L’histoire. Les sociétés en agriculture, qui se développent de plus en plus, constituent un cadre juridique favorable au développement des investissements. Elles génèrent des économies de charges sociales, tout en facilitant la transmission de l’outil de travail. Mais encore faut-il être prudent dans leur mise en œuvre.

Jean, dans le cadre du bail qui lui avait été consenti il y a plus de vingt ans, mettait en valeur des prés d’embouche de belle qualité. Un beau jour, alors qu’il ne s’y attendait pas, il a reçu de son propriétaire un congé aux fins de reprise pour exploitation personnelle au profit de sa fille. Marie. Il l’a contesté devant le tribunal paritaire.

 

Le contentieux. Devant la juridiction, à l’appui de sa contestation du congé, Jean avait soutenu que la bénéficiaire de la reprise, désignée dans l’acte, avait l’intention d’exploiter les parcelles reprises non pas à titre individuel, mais dans le cadre d’une EARL constituée entre son conjoint et elle. Or, le congé ne comportait aucune précision sur cette situation, ce qui était de nature à l’induire en erreur. Son avocat, bien au fait de l’article L. 411-47 du code rural, lui avait dit que le congé devait, à peine de nullité, mentionner tous les éléments permettant de connaître l’identité et la situation du bénéficiaire de la reprise.

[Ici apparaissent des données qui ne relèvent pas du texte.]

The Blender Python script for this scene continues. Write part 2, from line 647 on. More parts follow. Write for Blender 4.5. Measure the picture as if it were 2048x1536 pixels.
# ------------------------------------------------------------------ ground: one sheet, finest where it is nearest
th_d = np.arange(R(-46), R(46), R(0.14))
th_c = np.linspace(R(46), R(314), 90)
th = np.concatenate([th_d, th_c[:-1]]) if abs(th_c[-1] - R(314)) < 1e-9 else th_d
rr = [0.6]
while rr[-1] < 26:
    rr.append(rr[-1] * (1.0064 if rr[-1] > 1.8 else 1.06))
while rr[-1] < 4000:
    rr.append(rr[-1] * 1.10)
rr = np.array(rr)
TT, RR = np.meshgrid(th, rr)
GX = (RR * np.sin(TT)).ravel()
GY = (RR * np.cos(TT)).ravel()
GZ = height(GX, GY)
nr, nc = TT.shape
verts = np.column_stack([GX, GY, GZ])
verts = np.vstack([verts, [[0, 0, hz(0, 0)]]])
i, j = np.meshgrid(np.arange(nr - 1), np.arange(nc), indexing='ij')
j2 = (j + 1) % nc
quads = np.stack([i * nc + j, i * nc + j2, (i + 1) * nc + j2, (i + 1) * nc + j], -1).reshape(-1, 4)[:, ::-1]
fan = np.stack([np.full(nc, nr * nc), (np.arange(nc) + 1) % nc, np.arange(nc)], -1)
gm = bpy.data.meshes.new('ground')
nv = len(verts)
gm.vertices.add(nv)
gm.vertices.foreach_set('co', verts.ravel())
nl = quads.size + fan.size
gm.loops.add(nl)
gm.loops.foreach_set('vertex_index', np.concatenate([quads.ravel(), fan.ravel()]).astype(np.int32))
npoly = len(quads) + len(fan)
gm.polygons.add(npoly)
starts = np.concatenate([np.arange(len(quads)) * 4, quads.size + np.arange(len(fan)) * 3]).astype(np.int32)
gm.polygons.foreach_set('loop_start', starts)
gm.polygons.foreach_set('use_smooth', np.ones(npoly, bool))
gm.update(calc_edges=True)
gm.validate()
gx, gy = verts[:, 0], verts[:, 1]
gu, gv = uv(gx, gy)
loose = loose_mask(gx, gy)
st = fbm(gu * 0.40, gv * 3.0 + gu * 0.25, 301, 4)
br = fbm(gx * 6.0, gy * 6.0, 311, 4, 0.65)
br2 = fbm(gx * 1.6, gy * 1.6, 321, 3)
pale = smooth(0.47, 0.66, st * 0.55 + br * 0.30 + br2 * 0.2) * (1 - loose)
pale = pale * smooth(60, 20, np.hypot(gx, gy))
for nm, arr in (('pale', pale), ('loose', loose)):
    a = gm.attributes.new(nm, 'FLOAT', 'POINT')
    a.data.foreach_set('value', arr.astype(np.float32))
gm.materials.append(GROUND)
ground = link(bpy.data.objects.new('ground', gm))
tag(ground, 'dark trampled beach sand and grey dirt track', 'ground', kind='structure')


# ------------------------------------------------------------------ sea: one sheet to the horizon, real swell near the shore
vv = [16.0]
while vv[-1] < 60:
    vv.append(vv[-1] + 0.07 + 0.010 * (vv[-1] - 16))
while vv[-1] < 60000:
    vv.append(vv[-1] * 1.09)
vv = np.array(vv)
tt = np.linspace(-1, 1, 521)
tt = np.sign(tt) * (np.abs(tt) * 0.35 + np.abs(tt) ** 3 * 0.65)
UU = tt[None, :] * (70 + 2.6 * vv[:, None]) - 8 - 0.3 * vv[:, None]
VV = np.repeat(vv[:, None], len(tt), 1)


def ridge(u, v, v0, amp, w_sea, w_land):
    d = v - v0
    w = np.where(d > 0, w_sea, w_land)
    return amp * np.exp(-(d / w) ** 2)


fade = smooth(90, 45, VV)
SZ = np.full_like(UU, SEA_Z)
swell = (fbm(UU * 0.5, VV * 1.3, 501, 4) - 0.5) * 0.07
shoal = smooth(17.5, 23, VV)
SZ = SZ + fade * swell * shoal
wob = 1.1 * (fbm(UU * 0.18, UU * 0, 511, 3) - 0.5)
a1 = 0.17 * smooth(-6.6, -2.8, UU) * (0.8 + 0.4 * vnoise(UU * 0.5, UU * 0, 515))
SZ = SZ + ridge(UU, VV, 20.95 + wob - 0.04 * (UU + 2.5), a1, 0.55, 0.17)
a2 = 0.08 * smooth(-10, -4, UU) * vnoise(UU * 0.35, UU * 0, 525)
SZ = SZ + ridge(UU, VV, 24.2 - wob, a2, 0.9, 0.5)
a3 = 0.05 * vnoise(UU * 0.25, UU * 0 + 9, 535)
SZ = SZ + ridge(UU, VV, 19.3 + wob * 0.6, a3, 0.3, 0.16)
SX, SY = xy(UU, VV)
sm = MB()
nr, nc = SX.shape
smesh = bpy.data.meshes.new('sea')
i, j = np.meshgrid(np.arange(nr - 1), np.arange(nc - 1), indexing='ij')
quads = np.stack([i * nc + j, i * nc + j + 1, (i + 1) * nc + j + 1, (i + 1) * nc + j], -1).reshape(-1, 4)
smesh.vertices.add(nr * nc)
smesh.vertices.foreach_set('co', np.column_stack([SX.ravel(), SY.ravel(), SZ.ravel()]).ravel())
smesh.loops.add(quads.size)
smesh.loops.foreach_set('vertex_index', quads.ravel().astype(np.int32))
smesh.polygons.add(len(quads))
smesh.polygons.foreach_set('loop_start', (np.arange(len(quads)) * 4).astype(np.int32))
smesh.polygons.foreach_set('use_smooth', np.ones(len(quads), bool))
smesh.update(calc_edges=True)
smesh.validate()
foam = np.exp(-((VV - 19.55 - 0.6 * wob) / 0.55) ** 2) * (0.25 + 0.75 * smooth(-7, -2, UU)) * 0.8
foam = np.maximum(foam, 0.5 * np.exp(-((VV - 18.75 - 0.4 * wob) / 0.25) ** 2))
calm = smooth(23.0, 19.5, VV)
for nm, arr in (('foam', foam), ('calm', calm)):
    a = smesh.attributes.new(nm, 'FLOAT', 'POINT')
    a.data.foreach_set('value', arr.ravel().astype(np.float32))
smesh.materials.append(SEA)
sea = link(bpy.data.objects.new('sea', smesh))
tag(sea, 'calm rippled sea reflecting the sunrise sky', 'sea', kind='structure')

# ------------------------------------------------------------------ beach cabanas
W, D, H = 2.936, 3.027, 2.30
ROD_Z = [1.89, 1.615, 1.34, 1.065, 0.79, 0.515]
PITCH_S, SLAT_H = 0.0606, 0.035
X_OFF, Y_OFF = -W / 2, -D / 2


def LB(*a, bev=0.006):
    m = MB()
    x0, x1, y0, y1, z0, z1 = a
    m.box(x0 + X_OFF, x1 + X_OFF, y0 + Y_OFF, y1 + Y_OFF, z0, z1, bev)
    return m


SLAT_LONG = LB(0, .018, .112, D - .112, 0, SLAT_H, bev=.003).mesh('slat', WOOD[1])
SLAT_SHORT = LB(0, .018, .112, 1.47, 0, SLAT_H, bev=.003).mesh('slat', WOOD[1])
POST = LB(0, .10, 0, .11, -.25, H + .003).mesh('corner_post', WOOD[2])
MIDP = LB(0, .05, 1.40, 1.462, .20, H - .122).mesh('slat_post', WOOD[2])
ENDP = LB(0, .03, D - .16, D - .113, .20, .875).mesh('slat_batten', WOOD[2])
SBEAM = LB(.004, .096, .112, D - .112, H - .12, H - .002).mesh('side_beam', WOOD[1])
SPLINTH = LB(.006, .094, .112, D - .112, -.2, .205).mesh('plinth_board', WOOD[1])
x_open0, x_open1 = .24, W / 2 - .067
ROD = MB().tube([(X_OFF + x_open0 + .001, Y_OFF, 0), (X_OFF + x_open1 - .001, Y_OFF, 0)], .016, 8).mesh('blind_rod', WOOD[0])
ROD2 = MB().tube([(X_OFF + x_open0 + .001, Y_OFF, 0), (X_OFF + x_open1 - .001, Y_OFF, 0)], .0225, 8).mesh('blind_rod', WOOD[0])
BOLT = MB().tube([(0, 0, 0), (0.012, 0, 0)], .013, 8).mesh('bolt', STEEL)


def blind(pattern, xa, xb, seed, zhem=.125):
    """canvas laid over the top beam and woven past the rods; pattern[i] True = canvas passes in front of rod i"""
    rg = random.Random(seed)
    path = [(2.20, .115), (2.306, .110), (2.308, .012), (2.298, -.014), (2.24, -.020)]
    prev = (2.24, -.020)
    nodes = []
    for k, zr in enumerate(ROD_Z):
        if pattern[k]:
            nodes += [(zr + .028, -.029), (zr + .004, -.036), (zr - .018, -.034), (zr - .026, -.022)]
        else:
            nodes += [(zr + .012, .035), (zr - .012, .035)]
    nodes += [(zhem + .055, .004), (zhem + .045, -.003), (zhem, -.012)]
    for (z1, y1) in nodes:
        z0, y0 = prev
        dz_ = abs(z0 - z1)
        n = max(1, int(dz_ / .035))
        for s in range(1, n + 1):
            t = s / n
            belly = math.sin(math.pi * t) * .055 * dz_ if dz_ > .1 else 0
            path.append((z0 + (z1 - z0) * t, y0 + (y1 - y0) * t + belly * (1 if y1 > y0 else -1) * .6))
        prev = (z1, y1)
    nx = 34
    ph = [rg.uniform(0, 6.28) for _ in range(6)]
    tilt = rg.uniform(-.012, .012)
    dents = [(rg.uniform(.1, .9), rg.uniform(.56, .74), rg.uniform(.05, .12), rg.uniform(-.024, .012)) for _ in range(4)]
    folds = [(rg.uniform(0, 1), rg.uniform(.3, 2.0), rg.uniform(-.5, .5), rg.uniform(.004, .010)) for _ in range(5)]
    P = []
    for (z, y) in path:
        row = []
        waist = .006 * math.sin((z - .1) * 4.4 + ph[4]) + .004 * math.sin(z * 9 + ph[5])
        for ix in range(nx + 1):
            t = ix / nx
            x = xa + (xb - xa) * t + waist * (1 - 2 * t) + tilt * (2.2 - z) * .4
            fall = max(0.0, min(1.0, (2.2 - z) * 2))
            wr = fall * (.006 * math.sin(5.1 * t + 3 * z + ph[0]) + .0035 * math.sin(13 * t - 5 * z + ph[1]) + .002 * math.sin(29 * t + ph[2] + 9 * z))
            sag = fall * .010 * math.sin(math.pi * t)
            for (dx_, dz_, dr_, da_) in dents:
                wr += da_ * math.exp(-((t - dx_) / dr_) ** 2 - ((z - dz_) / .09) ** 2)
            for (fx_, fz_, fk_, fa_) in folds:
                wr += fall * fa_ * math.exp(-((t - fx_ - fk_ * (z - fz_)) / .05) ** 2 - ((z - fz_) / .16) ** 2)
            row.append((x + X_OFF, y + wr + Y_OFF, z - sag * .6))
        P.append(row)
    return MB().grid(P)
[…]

Toutefois, la nullité pouvait ne pas être prononcée si l’omission ou l’inexactitude n’étaient pas de nature à induire le preneur en erreur. Aussi, Jean avait-il soutenu que l’absence de toute précision sur la mise en valeur des parcelles reprises par l’EARL était bien de nature à le tromper, puisque le congé précisait que Marie devait les exploiter à titre individuel.

Le bailleur s’était défendu en faisant valoir – ce qui n’était pas inexact – que l’article L. 411-47 du code rural ne lui faisait aucune obligation d’indiquer dans le congé si le bénéficiaire de la reprise entendait exploiter les biens repris à titre individuel ou au sein d’une société. Mais cet argument n’a pas convaincu ni les juges du fait, ni la Cour suprême. Pour eux, « si la reprise était exercée pour la fille des bailleurs à titre personnel, toutefois, les biens objet de la reprise étaient destinés à être exploités par mise à disposition consentie par le repreneur à une société. Aussi, le congé devait, à peine de nullité, mentionner cette circonstance. »

Mais l’omission ainsi constatée avait-elle pu induire Jean en erreur, alors qu’il était au courant de l’existence de la société constituée entre Marie et son époux ? Pour les juges saisis de la question, pas d’hésitation : « L’omission de la précision selon laquelle les biens repris étaient destinés à être exploités par mise à disposition au profit d’une personne morale avait été de nature à induire en erreur le preneur. » Aussi, le congé devait être annulé.

 

L’épilogue. La solution était à prévoir : en effet, déjà par un précédent arrêt (12 mars 2014), la Cour de cassation, sous couvert de renforcer le principe de loyauté et d’exhaustivité de l’information due au destinataire du congé, avait ajouté au formalisme de l’article L. 411-47 du code rural, une condition qu’il ne postule pas. La rédaction d’un congé est bien une affaire de spécialiste.